"""

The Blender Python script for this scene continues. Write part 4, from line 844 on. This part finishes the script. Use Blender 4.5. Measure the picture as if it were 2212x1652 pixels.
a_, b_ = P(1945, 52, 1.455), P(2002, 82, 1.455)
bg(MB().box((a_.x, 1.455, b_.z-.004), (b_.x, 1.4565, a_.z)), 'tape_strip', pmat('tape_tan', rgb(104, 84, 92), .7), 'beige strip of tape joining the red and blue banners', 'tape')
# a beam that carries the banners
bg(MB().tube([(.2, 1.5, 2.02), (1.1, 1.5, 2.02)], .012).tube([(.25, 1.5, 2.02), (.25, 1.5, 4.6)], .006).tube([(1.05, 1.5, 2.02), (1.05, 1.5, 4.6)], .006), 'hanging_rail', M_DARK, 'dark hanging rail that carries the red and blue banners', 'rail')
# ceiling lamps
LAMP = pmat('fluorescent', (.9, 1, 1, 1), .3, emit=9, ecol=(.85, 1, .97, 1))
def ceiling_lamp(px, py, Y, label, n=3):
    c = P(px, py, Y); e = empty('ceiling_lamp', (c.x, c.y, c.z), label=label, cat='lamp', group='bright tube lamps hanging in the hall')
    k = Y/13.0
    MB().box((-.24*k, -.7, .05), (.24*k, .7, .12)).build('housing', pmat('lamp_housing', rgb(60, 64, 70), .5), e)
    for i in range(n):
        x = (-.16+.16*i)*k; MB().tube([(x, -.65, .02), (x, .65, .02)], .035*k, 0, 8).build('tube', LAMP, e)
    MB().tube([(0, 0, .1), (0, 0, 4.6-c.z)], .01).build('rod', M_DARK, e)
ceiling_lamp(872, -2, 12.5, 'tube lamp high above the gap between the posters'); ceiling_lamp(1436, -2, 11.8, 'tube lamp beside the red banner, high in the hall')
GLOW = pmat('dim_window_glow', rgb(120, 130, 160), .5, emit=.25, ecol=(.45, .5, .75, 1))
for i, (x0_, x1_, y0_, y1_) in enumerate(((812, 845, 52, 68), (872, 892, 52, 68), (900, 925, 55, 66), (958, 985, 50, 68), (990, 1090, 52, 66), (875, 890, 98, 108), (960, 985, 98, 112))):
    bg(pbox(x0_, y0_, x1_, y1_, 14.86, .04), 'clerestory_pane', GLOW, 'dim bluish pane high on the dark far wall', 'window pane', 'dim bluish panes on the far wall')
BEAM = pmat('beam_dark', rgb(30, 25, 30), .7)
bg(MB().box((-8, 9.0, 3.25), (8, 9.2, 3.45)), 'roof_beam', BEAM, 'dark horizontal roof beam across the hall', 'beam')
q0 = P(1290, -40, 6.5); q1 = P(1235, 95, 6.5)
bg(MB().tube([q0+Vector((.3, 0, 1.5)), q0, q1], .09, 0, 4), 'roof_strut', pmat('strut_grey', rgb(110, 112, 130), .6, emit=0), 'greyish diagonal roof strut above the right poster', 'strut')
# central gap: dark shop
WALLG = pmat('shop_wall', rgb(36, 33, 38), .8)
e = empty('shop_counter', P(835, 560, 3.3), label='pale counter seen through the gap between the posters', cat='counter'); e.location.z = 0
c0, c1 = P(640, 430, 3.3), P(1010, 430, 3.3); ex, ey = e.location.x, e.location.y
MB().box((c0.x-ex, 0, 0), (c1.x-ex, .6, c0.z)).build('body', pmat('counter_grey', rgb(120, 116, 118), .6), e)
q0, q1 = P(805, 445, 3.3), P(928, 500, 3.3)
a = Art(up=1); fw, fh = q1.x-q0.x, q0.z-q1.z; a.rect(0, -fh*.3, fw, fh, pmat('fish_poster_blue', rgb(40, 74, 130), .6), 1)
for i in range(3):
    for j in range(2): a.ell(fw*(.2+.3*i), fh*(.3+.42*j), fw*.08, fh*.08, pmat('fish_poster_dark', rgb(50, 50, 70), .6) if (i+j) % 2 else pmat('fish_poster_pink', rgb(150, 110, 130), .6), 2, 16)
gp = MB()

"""

=== What is required ===
Output the whole listing above again, word for word.

=== Final result ===
The Blender Python script for this scene continues. Write part 4, from line 844 on. This part finishes the script. Use Blender 4.5. Measure the picture as if it were 2212x1652 pixels.
a_, b_ = P(1945, 52, 1.455), P(2002, 82, 1.455)
bg(MB().box((a_.x, 1.455, b_.z-.004), (b_.x, 1.4565, a_.z)), 'tape_strip', pmat('tape_tan', rgb(104, 84, 92), .7), 'beige strip of tape joining the red and blue banners', 'tape')
# a beam that carries the banners
bg(MB().tube([(.2, 1.5, 2.02), (1.1, 1.5, 2.02)], .012).tube([(.25, 1.5, 2.02), (.25, 1.5, 4.6)], .006).tube([(1.05, 1.5, 2.02), (1.05, 1.5, 4.6)], .006), 'hanging_rail', M_DARK, 'dark hanging rail that carries the red and blue banners', 'rail')
# ceiling lamps
LAMP = pmat('fluorescent', (.9, 1, 1, 1), .3, emit=9, ecol=(.85, 1, .97, 1))
def ceiling_lamp(px, py, Y, label, n=3):
    c = P(px, py, Y); e = empty('ceiling_lamp', (c.x, c.y, c.z), label=label, cat='lamp', group='bright tube lamps hanging in the hall')
    k = Y/13.0
    MB().box((-.24*k, -.7, .05), (.24*k, .7, .12)).build('housing', pmat('lamp_housing', rgb(60, 64, 70), .5), e)
    for i in range(n):
        x = (-.16+.16*i)*k; MB().tube([(x, -.65, .02), (x, .65, .02)], .035*k, 0, 8).build('tube', LAMP, e)
    MB().tube([(0, 0, .1), (0, 0, 4.6-c.z)], .01).build('rod', M_DARK, e)
ceiling_lamp(872, -2, 12.5, 'tube lamp high above the gap between the posters'); ceiling_lamp(1436, -2, 11.8, 'tube lamp beside the red banner, high in the hall')
GLOW = pmat('dim_window_glow', rgb(120, 130, 160), .5, emit=.25, ecol=(.45, .5, .75, 1))
for i, (x0_, x1_, y0_, y1_) in enumerate(((812, 845, 52, 68), (872, 892, 52, 68), (900, 925, 55, 66), (958, 985, 50, 68), (990, 1090, 52, 66), (875, 890, 98, 108), (960, 985, 98, 112))):
    bg(pbox(x0_, y0_, x1_, y1_, 14.86, .04), 'clerestory_pane', GLOW, 'dim bluish pane high on the dark far wall', 'window pane', 'dim bluish panes on the far wall')
BEAM = pmat('beam_dark', rgb(30, 25, 30), .7)
bg(MB().box((-8, 9.0, 3.25), (8, 9.2, 3.45)), 'roof_beam', BEAM, 'dark horizontal roof beam across the hall', 'beam')
q0 = P(1290, -40, 6.5); q1 = P(1235, 95, 6.5)
bg(MB().tube([q0+Vector((.3, 0, 1.5)), q0, q1], .09, 0, 4), 'roof_strut', pmat('strut_grey', rgb(110, 112, 130), .6, emit=0), 'greyish diagonal roof strut above the right poster', 'strut')
# central gap: dark shop
WALLG = pmat('shop_wall', rgb(36, 33, 38), .8)
e = empty('shop_counter', P(835, 560, 3.3), label='pale counter seen through the gap between the posters', cat='counter'); e.location.z = 0
c0, c1 = P(640, 430, 3.3), P(1010, 430, 3.3); ex, ey = e.location.x, e.location.y
MB().box((c0.x-ex, 0, 0), (c1.x-ex, .6, c0.z)).build('body', pmat('counter_grey', rgb(120, 116, 118), .6), e)
q0, q1 = P(805, 445, 3.3), P(928, 500, 3.3)
a = Art(up=1); fw, fh = q1.x-q0.x, q0.z-q1.z; a.rect(0, -fh*.3, fw, fh, pmat('fish_poster_blue', rgb(40, 74, 130), .6), 1)
for i in range(3):
    for j in range(2): a.ell(fw*(.2+.3*i), fh*(.3+.42*j), fw*.08, fh*.08, pmat('fish_poster_dark', rgb(50, 50, 70), .6) if (i+j) % 2 else pmat('fish_poster_pink', rgb(150, 110, 130), .6), 2, 16)
gp = MB()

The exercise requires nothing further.